◆ **Task directions**
Work out how many lines of the data hold the string "Blender", and reply with that number alone.

===

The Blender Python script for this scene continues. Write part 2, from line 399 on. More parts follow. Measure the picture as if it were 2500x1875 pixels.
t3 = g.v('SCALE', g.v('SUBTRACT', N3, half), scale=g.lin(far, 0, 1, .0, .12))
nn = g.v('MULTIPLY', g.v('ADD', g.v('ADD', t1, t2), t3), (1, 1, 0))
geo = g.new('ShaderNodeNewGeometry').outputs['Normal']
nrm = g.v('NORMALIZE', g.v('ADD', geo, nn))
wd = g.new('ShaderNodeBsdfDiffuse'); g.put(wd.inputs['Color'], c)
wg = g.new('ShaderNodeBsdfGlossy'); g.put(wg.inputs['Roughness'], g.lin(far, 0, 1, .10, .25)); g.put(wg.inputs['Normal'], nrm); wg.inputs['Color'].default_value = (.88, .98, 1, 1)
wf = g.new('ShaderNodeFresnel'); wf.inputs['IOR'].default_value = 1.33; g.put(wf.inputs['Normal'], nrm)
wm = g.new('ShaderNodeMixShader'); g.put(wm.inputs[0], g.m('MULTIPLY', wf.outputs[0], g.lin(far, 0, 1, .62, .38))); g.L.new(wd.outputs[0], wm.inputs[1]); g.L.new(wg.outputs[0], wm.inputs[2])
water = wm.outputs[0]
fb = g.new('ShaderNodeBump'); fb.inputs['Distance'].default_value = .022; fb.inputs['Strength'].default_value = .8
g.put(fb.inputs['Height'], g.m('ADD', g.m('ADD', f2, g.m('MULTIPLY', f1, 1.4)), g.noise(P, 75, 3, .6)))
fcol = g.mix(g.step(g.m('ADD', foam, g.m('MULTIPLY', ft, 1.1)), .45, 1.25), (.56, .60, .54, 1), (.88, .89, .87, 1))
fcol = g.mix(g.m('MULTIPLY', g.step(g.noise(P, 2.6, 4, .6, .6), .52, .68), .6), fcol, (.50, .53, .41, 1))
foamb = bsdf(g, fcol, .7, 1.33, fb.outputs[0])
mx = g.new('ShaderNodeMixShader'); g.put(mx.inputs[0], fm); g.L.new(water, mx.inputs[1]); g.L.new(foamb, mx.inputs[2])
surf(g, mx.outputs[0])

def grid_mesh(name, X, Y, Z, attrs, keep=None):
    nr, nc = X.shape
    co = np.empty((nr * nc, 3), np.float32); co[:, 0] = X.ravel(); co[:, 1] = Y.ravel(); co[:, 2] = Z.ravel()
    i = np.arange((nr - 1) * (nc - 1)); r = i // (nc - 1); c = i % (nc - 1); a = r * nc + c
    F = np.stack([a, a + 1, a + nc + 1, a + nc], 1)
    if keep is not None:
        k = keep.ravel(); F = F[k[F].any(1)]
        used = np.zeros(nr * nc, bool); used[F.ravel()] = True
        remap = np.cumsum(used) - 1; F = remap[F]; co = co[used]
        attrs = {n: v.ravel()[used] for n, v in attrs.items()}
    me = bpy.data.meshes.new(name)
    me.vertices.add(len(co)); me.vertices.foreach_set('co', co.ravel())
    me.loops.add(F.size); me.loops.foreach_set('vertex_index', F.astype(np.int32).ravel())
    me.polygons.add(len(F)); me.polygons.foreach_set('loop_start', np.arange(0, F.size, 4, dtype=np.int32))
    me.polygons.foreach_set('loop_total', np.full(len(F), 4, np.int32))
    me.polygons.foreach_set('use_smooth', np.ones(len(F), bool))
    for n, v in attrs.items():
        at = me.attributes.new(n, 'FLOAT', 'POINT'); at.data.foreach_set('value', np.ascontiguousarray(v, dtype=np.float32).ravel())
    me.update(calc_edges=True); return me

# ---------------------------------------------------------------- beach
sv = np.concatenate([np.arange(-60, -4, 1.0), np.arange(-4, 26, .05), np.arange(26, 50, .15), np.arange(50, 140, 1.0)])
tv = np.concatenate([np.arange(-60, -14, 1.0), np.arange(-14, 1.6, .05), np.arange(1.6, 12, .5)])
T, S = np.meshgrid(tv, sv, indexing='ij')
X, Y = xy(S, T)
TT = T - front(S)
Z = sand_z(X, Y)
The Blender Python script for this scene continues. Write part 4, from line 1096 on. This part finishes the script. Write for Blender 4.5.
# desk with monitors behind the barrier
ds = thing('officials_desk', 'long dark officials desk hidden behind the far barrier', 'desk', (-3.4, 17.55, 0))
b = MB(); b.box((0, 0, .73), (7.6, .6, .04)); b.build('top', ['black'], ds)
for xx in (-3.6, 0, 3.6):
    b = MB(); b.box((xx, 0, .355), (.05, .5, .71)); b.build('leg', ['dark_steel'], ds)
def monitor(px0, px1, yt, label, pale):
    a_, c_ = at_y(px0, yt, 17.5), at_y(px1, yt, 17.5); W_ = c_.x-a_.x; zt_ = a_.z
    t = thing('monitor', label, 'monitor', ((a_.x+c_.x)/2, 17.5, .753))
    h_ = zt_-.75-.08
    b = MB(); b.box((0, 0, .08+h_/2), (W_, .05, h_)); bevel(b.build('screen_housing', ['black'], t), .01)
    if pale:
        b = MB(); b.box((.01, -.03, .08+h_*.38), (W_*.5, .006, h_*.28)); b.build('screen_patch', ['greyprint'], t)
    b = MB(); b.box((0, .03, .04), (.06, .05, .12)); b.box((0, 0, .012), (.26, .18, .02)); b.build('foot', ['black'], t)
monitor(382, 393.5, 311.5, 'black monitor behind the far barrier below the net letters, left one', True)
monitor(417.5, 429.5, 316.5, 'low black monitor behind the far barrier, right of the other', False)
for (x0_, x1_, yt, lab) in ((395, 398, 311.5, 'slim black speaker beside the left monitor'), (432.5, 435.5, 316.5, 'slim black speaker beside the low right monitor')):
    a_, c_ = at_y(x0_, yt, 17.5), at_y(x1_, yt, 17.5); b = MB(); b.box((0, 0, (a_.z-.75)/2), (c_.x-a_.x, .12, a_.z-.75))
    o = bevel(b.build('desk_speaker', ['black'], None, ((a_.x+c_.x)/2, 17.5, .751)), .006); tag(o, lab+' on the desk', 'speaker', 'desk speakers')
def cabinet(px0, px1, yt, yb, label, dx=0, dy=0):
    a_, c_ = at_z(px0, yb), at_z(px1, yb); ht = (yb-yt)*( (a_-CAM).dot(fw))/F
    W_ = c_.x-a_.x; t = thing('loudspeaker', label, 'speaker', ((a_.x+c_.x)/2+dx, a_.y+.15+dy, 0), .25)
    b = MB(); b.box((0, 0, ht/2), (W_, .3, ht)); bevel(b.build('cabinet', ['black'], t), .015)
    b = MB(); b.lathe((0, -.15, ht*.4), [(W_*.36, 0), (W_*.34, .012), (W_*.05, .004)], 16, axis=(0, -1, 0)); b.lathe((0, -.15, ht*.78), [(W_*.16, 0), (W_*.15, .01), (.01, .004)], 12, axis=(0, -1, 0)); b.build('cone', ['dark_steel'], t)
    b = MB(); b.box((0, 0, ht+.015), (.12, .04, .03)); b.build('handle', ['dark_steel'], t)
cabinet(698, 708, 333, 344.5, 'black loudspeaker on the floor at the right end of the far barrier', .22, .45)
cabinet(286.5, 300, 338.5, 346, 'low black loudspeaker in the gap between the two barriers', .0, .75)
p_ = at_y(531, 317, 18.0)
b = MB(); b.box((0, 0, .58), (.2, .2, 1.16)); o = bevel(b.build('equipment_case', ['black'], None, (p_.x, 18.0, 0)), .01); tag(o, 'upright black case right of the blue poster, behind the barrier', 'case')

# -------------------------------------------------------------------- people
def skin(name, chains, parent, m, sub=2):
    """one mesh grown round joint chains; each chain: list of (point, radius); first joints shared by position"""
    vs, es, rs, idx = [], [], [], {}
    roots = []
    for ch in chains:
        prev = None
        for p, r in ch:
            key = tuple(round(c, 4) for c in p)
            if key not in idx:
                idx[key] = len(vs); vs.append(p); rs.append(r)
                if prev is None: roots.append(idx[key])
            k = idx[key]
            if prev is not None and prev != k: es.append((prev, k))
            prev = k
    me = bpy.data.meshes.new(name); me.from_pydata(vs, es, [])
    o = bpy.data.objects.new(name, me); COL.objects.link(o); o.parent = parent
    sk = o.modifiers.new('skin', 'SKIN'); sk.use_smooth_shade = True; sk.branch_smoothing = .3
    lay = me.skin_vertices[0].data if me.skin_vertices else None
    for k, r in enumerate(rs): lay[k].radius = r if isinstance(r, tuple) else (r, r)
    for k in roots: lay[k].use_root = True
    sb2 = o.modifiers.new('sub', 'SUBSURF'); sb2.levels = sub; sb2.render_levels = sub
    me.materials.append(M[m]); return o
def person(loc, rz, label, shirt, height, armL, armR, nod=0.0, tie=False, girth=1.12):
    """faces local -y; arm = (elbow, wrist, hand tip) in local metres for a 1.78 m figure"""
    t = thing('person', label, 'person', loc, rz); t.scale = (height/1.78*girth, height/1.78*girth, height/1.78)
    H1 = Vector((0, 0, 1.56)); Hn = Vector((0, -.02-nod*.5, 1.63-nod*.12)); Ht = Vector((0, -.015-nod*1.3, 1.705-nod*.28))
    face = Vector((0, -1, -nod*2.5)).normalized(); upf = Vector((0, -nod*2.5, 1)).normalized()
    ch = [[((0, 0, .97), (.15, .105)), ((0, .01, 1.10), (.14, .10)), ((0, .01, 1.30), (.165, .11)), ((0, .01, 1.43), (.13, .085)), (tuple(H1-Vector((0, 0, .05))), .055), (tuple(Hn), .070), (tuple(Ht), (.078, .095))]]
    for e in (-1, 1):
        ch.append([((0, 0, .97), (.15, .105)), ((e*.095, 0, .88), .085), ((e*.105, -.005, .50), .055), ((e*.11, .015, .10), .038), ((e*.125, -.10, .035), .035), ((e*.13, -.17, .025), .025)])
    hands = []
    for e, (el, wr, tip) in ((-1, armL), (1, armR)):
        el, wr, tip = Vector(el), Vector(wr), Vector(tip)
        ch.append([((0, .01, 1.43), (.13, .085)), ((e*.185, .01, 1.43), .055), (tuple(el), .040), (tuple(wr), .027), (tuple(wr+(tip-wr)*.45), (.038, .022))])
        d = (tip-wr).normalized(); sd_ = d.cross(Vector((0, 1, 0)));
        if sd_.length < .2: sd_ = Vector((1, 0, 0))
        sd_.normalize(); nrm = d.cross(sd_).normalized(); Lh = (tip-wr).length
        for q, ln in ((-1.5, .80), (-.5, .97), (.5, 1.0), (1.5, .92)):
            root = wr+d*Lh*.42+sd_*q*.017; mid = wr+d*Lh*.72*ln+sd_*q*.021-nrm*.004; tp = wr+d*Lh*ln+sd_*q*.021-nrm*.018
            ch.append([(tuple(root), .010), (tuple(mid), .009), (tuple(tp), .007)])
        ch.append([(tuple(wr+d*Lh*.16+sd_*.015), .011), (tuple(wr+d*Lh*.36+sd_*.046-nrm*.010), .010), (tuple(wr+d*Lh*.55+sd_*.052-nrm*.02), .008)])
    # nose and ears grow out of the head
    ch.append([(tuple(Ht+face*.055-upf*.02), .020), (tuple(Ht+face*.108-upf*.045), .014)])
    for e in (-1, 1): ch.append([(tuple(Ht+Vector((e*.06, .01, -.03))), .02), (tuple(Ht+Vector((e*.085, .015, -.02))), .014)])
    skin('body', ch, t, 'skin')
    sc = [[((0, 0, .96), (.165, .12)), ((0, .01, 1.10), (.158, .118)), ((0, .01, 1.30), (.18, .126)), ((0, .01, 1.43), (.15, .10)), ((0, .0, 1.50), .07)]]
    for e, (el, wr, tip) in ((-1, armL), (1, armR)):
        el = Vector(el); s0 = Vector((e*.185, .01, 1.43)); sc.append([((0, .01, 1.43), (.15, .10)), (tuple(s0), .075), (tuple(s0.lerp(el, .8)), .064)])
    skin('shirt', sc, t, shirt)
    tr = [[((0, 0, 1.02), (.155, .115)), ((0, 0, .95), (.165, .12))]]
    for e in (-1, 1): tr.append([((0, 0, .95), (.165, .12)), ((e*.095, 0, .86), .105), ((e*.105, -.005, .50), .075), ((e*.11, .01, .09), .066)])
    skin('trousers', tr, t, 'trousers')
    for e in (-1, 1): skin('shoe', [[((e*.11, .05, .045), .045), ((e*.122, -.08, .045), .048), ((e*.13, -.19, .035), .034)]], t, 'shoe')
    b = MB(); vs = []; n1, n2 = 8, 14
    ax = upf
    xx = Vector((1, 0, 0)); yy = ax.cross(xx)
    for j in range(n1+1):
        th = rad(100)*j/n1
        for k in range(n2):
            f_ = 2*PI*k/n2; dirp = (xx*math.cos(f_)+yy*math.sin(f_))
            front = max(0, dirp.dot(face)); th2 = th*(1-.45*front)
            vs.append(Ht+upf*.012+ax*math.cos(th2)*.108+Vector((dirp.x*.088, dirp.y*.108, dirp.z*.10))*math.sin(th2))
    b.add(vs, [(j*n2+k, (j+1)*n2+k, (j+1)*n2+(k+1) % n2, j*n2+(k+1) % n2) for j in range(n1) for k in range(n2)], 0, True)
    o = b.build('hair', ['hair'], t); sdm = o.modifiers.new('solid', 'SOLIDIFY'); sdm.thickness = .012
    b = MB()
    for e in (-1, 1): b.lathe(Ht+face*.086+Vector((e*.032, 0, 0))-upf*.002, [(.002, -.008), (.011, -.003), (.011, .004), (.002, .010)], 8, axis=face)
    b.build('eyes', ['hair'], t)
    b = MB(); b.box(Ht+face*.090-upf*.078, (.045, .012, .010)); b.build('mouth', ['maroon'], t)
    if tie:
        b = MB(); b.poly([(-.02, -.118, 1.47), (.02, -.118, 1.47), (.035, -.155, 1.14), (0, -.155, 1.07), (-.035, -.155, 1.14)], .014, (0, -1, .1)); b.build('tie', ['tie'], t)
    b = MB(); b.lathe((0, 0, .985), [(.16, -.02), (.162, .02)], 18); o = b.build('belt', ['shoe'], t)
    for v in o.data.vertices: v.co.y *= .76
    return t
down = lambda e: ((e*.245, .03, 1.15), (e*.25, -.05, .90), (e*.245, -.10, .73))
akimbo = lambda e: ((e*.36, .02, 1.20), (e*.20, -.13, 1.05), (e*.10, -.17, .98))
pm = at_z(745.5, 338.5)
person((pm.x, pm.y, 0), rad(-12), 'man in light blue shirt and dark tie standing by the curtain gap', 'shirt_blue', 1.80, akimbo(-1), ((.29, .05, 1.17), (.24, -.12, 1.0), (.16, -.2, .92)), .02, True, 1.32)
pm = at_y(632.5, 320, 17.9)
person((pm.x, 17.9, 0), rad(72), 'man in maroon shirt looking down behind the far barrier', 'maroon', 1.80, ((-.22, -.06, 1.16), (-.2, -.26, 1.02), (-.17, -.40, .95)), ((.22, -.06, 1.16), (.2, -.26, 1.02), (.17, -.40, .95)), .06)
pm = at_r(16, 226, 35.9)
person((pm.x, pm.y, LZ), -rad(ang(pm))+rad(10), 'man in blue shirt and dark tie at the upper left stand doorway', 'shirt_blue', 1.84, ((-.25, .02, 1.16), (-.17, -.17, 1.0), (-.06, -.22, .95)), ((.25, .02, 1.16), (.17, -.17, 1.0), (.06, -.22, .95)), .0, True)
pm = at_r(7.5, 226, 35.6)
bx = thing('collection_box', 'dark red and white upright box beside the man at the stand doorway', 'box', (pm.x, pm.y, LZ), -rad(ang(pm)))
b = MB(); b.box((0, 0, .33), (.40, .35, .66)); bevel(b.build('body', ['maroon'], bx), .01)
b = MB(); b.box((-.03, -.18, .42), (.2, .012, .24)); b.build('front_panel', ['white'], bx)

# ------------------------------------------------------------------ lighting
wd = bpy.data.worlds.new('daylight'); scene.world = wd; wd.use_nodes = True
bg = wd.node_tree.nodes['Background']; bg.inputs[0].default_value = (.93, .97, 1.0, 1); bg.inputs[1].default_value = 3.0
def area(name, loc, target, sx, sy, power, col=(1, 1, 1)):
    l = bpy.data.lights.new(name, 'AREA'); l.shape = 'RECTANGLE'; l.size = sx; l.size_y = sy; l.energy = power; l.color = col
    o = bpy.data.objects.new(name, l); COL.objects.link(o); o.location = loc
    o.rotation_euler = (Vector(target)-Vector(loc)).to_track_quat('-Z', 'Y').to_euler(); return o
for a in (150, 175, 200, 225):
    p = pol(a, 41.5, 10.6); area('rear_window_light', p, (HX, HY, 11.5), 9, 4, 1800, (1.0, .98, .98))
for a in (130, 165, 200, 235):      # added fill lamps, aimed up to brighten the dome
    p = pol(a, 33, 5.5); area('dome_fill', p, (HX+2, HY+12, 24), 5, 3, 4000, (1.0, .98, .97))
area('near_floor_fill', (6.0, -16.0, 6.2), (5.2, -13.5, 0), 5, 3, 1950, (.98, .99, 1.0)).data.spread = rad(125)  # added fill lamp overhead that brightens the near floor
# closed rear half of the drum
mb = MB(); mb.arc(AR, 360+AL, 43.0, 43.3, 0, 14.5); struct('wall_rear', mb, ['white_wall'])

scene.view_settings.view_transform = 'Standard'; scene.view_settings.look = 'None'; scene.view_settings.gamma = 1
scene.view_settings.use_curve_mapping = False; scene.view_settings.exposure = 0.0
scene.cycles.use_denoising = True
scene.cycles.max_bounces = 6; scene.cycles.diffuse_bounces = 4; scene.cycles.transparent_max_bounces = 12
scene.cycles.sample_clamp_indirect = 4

===

◆ **Right answer**
2